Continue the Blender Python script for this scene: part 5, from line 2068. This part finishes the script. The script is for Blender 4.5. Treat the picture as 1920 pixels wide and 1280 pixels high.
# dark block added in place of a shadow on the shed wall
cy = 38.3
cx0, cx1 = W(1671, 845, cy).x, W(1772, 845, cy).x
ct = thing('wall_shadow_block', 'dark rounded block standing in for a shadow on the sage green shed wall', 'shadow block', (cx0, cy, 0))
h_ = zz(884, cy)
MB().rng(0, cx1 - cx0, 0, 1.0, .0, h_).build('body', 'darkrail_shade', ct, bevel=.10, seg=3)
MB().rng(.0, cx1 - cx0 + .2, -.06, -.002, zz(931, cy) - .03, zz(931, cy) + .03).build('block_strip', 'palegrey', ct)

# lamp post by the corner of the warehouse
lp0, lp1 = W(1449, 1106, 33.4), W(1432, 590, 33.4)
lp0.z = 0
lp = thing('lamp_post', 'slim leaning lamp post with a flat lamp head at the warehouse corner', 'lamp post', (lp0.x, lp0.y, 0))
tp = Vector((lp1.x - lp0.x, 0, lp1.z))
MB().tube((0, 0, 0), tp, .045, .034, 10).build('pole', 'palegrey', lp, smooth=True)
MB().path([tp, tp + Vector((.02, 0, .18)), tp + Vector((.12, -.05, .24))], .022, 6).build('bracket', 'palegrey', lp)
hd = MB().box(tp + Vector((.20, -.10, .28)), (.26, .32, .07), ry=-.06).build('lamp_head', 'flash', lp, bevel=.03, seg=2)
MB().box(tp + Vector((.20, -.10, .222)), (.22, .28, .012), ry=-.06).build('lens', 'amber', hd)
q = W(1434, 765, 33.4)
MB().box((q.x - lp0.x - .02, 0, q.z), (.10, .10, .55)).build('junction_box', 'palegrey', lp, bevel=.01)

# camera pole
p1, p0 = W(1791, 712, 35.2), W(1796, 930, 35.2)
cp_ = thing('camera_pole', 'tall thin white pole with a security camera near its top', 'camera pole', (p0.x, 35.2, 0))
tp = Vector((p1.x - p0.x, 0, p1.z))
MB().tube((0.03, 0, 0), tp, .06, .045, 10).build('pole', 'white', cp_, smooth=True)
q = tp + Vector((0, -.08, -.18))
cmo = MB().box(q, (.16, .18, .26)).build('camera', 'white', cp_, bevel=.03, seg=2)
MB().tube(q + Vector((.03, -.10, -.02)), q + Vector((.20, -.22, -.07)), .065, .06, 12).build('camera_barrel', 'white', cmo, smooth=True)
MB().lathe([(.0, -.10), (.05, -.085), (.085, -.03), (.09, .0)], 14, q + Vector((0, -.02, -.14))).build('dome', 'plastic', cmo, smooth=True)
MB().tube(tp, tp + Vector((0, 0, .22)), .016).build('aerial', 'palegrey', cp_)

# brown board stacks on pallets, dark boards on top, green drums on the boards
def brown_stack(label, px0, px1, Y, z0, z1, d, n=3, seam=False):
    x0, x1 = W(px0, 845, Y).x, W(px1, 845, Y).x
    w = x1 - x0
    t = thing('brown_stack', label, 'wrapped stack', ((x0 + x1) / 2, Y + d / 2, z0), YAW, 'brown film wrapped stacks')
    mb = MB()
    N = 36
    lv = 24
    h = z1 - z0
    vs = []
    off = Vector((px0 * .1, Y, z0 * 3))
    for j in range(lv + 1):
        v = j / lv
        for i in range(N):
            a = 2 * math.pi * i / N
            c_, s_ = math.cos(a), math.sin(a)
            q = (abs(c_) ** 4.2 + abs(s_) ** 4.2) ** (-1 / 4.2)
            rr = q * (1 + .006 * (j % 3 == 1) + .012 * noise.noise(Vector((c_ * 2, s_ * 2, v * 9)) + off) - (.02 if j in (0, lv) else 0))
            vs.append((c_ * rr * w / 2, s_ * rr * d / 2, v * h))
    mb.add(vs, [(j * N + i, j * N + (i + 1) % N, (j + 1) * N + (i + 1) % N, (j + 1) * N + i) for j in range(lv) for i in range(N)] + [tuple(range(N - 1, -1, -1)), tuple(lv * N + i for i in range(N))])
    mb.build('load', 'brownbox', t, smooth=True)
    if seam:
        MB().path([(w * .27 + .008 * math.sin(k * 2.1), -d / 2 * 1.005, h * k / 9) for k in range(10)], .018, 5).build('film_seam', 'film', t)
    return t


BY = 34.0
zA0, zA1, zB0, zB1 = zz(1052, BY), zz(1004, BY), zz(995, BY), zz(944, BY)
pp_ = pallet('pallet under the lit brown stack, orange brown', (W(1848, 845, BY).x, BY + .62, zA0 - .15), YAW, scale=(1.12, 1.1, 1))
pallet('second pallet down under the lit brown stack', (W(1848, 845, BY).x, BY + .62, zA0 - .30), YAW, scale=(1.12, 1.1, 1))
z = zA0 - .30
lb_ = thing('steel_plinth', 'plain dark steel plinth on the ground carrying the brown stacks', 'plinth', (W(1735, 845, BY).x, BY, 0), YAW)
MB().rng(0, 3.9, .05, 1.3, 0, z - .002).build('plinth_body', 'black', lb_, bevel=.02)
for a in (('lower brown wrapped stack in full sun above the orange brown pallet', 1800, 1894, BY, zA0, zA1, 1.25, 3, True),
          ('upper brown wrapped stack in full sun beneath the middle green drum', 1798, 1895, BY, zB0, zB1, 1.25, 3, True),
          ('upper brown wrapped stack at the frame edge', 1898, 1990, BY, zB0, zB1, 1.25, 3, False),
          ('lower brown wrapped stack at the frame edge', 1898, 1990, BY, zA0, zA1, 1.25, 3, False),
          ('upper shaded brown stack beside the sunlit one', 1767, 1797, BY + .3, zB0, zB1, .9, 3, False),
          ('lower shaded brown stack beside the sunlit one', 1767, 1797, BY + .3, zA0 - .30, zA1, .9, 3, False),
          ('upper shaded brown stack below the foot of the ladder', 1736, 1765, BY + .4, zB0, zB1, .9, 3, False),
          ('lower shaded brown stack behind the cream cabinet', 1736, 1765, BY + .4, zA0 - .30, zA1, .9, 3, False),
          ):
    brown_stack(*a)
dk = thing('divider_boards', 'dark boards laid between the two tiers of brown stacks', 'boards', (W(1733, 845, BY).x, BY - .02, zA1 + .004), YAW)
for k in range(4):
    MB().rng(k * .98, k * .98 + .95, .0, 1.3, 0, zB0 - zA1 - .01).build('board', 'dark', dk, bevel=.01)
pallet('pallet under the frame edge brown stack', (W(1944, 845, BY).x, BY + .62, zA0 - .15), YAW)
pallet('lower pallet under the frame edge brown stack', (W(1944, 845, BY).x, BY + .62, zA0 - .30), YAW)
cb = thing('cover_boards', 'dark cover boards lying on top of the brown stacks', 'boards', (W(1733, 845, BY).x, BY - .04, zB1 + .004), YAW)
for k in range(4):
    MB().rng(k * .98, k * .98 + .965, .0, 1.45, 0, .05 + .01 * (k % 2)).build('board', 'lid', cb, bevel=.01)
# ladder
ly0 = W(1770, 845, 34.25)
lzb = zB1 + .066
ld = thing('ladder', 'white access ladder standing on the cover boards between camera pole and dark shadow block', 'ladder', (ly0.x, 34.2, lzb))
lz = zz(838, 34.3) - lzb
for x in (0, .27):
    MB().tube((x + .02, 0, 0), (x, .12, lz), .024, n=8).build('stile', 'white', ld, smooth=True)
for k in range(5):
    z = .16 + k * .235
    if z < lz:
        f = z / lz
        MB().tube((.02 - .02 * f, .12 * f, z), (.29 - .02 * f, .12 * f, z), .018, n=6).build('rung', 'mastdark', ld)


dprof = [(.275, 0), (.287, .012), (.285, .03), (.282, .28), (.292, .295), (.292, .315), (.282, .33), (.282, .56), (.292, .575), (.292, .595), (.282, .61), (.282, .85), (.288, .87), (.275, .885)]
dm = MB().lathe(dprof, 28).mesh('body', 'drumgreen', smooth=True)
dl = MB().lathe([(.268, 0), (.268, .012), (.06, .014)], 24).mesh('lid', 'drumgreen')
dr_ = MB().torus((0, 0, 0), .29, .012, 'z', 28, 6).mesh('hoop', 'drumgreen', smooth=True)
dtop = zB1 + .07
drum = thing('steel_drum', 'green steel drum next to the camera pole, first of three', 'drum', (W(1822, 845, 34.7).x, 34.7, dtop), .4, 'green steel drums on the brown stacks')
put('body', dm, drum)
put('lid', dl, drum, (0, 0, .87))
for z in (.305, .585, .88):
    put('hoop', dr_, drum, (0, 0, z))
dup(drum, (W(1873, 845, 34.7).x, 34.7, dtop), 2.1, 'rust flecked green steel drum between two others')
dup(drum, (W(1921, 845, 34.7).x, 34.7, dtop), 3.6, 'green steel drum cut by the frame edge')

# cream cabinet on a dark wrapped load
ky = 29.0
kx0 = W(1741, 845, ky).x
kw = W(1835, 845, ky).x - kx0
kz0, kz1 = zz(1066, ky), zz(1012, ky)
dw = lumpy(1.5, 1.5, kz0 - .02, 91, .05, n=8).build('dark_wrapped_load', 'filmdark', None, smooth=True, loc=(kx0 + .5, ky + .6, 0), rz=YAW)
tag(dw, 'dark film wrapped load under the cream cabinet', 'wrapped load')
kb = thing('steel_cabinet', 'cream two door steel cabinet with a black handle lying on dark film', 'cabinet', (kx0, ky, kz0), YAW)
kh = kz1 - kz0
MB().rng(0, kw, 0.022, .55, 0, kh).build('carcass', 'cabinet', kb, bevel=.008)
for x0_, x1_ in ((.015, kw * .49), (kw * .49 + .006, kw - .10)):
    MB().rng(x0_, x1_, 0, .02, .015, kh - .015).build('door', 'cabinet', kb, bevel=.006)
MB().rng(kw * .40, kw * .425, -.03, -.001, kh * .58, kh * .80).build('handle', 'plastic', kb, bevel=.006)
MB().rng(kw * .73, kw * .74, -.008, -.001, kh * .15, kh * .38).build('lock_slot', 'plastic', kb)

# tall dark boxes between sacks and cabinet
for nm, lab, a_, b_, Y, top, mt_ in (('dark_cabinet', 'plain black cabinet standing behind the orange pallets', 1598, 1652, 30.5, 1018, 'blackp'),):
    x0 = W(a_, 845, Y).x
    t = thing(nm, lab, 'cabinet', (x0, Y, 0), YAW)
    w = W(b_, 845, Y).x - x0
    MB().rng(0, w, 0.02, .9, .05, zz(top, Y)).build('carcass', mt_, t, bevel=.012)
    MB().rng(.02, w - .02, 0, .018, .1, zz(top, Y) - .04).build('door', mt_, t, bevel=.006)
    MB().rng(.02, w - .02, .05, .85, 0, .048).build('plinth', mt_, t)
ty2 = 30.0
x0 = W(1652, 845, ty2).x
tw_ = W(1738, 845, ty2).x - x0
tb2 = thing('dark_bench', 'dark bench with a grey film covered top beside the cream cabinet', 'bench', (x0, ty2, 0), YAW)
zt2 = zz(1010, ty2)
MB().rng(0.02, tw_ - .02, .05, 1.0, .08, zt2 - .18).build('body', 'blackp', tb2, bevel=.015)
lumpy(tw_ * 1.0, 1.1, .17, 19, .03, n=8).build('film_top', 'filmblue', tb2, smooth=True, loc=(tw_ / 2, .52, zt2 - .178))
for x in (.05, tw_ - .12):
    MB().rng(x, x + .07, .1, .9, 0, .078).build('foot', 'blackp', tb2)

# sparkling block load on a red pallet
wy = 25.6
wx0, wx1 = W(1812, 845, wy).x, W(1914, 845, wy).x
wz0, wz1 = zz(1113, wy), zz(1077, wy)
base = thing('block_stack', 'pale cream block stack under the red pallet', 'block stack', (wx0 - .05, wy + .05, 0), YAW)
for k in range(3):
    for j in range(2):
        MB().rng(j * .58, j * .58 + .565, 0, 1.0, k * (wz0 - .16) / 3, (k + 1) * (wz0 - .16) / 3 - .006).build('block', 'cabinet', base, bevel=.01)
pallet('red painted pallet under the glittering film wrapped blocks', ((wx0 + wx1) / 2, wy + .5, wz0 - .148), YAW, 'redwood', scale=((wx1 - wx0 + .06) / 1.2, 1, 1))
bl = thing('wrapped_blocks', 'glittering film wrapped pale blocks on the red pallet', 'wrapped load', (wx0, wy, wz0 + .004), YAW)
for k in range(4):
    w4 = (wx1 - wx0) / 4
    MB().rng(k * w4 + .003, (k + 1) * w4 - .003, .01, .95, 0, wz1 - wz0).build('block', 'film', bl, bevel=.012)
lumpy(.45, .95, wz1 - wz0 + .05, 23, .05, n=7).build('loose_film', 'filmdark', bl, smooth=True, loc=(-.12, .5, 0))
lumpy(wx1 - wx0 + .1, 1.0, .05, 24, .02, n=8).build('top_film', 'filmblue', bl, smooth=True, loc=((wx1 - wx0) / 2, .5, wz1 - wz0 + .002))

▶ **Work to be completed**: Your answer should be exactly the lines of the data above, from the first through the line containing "MB().rng(.0, cx1 - cx0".

▶ **Output of the task**:
Continue the Blender Python script for this scene: part 5, from line 2068. This part finishes the script. The script is for Blender 4.5. Treat the picture as 1920 pixels wide and 1280 pixels high.
# dark block added in place of a shadow on the shed wall
cy = 38.3
cx0, cx1 = W(1671, 845, cy).x, W(1772, 845, cy).x
ct = thing('wall_shadow_block', 'dark rounded block standing in for a shadow on the sage green shed wall', 'shadow block', (cx0, cy, 0))
h_ = zz(884, cy)
MB().rng(0, cx1 - cx0, 0, 1.0, .0, h_).build('body', 'darkrail_shade', ct, bevel=.10, seg=3)
MB().rng(.0, cx1 - cx0 + .2, -.06, -.002, zz(931, cy) - .03, zz(931, cy) + .03).build('block_strip', 'palegrey', ct)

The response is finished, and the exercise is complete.